Johnson has tried to reassure anti-poverty campaigners that the commitment to spend 0.7% of GDP in aid remains in law. But within that budget – bound to collapse in real terms due to the fall in GDP – Johnson has a great deal of room for manoeuvre.

If the future budget decision maker is not a development project specialist, different programmes will find favour.

“The ghost of the Pergau Dam disaster still hangs over UK aid,” said one aid specialist, referring to Margaret Thatcher’s decision to grant Malaysia £234m aid in return for an arms deal.

It took until 1994 for the contract to be declared unlawful by the high court.

UK state aid can quite rapidly become the gift that opens the door for UK plc to gain lucrative contracts with foreign leaders.
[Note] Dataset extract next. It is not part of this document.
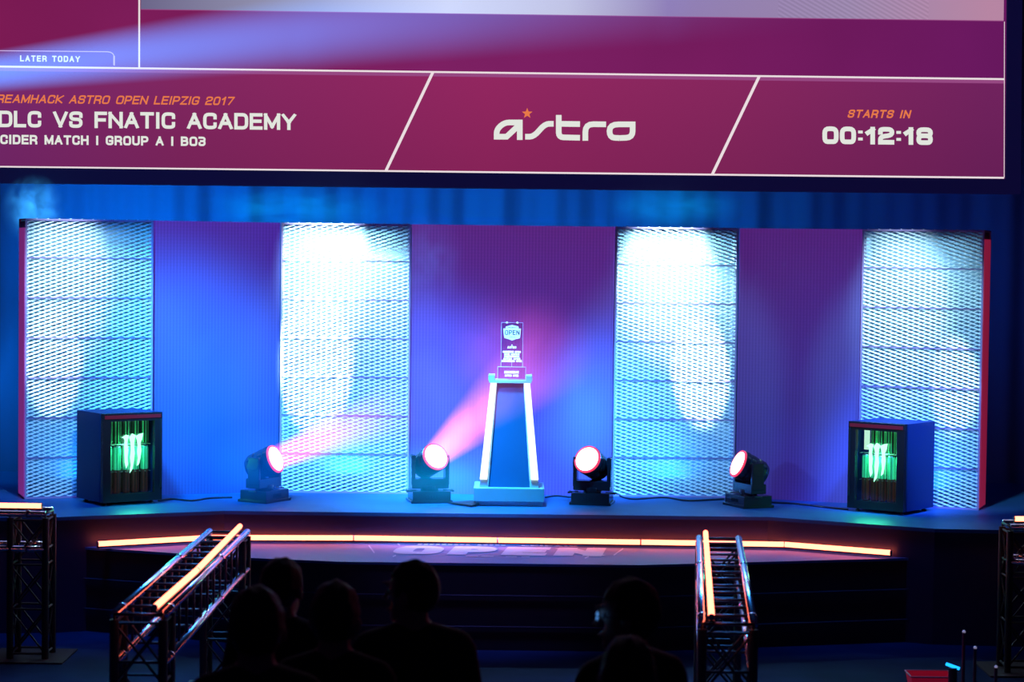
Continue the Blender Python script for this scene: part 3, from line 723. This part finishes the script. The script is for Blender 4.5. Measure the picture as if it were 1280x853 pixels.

The blurring of the two will be made easier as Johnson has decided the UK’s trade representatives will leave the Department for Business and work in the Foreign Office.

Some say this is a fantasy and the Department for International Development will carry on largely as before within the Foreign Office. Mergers are common abroad. But there is no need to look into the crystal ball when you can read the book. The Foreign Office already has a slice of the aid budget, and spends it less transparently and less efficiently, all independent analysis commissioned by the government shows.

Only this week the international development select committee reported UK aid not administered by the Department for International Development “has a very different geographical profile, with around three quarters going to middle-income countries, including China, India and South Africa, pursuing priorities such as reducing carbon emissions, tackling insecurity, building research partnerships and promoting trade and investment ties with the UK”.

Many Conservatives predict disaster, notably Andrew Mitchell, the former secretary of state for international development. “If you fold it into the Foreign Office, all the brilliant people who have given DfID its reputation around the world as the prime example of global Britain, in terms of British influence and effectiveness, will leave. They’ll all go and work in the international system.

“We will at a stroke have collapsed the pre-eminent and most respected engine of international development in the world.”